The rise of the new spirit coincided with a dramatic decline in Hitler’s health; this is not surprising since both stemmed from the same cause—defeat. The Führer had retired from his command headquarters on his doctors’ advice to his mountain lair, the
Berghof
above Berchtesgaden. He had been suffering frightful headaches, stomach spasms and flatulence as well as a recurrence of trembling in his left arm and leg which had last affected him after his arrest and imprisonment in 1923. No doubt constant work and anxiety, sleeplessness and lack of exercise—for he believed he had a heart complaint and that physical exertion would prove fatal—and the drugs he was taking all played their part.
40
But underlying all the physical and personality changes noted by observers from this period was surely the overwhelming knowledge that he had lost control of events. He never admitted it, perhaps to himself least of all, and in the conscious exercise of his will against the material odds besetting the
Reich
he became more immovable in resolve, more suspicious, more impervious to argument, more subject to violent changes of mood, gloomily taciturn or overflowing with denunciations of his generals, his troops, his allies—never of his own cosmic misjudgements.

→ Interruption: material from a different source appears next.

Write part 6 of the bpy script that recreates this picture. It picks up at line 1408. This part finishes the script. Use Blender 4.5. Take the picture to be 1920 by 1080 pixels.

In this atmosphere no one who brought rational and analytical judgement to bear could have survived. It is a measure of Dönitz’s natural affinities with the irrational nature of National Socialism that he not only survived, he prospered and grew to become Hitler’s chief military and strategic anchor. It is significant too that after their preliminary skirmish over the usefulness of the big ships, Hitler never, so far as can be known, sought to interfere in the conduct of naval operations. Dönitz seemed to have given him every chance to do so by appointing a liaison officer at Führer headquarters whose task was to give detailed briefings on the everyday conduct of the war at sea—not simply highlights or disasters as in Raeder’s time—but Hitler failed to take advantage of this opportunity to meddle as he meddled with his generals.